Возвращаясь в отдел, моя коллега, простая русская женщина, родившаяся и долго прожившая в каком-то еврейском местечке в Белоруссии, задумчиво сказала: «Я знаю, что еврейская мать так бы не поступила». Странно было услышать такую похвалу в то время, когда антисемитизм уже не считался чем-то неприличным.
Многие считали странным наше решение в это тяжелое время взять на воспитание чужого ребенка и не понимали нас. Нам часто задавали такой вопрос: «Как вы решились на такое? Ведь в этих жутких условиях выживания вы, кроме прочего, обездоливаете родных детей?» Тогда мы были еще очень наивны и, уходя от неприятных расспросов, отвечали, что Дима – Мишин племянник. Такой ответ вроде бы делал наш поступок более логичным и оправданным в глазах знакомых. Когда же мы говорили правду, что он сын наших репрессированных друзей, нас просто не понимали. Кое-кто искал меркантильную подоплеку, кто-то считал нас наивными идеалистами и частично был прав, некоторые знакомые советовали сдать Диму в детский приют, тем более что ребенком он был озорным и требовал к себе особого внимания.
Тяжело было объяснить людям, что мы растили нашего Диму для его матери, которая взяла с нас слово сохранить сына. Мы не запрещали ему называть нас мама и папа и не советовали звать дядя Миша и тетя Лена. В этом он сам определился через какое-то время нашей совместной жизни. Но зато мы настоятельно просили Диму рисовать картинки для мамы, а затем и писать ей письма. Мы с Мишей стремились развить и закрепить в нем чувство любви к родной матери, которую он совершенно не помнил, так как ему было всего три года, когда Салю арестовали.

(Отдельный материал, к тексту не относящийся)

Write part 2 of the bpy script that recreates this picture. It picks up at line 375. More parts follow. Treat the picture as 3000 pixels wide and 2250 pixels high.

Мы относились к Диме, как к сыну, я бы сказала, даже более внимательно. Своих детей, к примеру, я могла шлепнуть, не очень задумываясь о последствиях. Бывало это, правда, не часто. Диму же я практически ни разу серьезно не наказала, тем более физически, хоть поводов для этого было гораздо больше. В последнюю секунду я всегда вспоминала, что мальчик растет без матери и отца, и занесенная для шлепка рука тут же опускалась.